Normally, what we mean by “structural” - usually as opposed to “cyclical” - is “something that can’t be cured with higher demand.” Structural unemployment is unemployment that results from a mismatch between skills and what employers need, or bad institutions, or something else, which makes an economy inflation-prone, even at fairly high unemployment rates. Now, there used to be a Latin American school of thought that saw inflation as structural, but I don’t think it ever made much sense. And I really don’t think structural deflation is a useful turn of phrase either.

Suppose China had entered its recent slowdown with 20 percent inflation, and with everyone in the country expecting inflation to remain at 20 percent. Would China have had any problem avoiding deflation? Surely not: Simply by cutting nominal interest rates, the central bank would have been able to cut real rates all the way to minus 20 percent if it wanted, surely enough to overheat any economy.

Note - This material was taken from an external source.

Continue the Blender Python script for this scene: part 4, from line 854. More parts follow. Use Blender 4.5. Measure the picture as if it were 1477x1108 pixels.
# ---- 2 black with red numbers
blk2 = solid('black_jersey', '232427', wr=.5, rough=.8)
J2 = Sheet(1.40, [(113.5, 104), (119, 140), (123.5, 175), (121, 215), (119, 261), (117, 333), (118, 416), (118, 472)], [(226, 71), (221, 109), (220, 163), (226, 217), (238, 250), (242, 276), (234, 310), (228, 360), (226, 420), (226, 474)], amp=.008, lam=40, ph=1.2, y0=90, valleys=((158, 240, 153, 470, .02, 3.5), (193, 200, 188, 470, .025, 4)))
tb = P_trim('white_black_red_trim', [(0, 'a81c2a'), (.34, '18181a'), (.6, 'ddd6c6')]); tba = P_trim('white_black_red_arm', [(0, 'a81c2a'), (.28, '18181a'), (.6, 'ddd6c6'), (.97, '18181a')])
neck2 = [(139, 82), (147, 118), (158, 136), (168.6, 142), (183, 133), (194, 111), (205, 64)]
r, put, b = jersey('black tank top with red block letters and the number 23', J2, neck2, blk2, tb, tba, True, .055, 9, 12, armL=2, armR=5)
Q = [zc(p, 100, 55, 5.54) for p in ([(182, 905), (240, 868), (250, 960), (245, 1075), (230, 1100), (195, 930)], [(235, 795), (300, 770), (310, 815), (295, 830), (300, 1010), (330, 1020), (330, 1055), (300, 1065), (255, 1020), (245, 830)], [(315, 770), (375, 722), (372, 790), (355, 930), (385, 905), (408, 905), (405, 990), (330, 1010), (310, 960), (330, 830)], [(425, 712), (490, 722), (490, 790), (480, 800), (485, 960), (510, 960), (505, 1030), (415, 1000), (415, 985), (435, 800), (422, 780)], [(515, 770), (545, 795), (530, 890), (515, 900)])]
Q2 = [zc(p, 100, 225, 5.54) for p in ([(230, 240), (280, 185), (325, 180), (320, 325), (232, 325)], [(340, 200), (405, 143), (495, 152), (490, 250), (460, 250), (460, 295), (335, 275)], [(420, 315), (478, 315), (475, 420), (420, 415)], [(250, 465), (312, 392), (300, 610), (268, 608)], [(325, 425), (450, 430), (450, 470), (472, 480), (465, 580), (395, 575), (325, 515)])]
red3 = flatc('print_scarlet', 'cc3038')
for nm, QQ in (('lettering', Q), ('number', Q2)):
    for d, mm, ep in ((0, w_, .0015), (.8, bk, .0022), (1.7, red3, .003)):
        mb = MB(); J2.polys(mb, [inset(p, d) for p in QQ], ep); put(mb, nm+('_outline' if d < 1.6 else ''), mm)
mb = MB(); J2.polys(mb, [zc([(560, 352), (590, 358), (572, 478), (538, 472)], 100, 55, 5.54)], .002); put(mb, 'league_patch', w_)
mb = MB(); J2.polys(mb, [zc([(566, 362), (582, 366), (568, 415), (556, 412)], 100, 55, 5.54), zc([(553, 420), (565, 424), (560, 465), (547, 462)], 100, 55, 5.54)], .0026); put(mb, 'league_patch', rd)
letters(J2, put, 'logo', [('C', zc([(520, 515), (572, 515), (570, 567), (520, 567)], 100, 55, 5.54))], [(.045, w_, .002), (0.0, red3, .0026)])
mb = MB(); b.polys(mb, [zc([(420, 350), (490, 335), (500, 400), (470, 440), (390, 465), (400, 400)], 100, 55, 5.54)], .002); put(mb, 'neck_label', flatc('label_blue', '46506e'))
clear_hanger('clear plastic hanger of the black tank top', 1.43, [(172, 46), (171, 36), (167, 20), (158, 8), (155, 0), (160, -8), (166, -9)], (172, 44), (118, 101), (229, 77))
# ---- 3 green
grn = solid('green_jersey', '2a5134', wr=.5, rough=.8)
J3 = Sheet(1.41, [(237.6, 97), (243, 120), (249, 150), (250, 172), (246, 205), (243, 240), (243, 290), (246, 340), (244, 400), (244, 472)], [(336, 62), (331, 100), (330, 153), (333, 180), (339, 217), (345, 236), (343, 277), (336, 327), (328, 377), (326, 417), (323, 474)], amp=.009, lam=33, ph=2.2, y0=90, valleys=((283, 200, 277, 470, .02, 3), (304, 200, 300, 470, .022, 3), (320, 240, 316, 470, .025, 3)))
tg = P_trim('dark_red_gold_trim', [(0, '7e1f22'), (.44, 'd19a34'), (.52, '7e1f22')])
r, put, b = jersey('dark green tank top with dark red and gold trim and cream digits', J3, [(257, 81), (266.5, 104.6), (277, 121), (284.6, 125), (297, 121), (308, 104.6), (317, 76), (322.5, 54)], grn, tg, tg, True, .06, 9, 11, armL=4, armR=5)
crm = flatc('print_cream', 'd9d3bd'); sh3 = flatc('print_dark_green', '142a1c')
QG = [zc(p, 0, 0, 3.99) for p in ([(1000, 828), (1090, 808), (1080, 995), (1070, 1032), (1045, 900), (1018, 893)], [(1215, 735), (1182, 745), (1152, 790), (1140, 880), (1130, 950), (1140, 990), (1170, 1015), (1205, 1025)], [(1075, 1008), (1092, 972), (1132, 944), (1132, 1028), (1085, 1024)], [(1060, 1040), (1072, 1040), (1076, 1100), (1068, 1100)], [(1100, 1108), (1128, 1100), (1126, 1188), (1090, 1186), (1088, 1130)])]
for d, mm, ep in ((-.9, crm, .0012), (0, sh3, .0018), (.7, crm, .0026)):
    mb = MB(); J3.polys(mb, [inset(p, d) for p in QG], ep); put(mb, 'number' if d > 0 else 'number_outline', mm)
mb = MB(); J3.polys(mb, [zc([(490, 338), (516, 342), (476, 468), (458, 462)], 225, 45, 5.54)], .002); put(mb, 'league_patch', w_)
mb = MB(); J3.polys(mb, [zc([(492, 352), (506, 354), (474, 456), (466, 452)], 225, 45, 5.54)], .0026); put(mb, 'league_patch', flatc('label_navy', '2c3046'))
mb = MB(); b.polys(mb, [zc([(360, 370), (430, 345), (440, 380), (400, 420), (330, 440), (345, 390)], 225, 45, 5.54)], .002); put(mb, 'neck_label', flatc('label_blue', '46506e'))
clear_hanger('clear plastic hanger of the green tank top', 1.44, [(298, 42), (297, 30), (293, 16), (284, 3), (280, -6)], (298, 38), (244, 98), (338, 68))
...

So what is Mr. Magnus talking about here? I think he’s actually arguing that China requires a substantially negative real interest rate to achieve full employment. This doesn’t mandate deflation; it does, however, mean that low inflation is unsustainable because demand will fall short, and the economy will tend toward deflation. This is pretty much what we mean by “secular stagnation.” Calling it structural deflation just muddies the issue.

And that’s too bad, because I agree with a lot of what Mr. Magnus says. Still, somebody has to act as the jargon police, and if not me, who?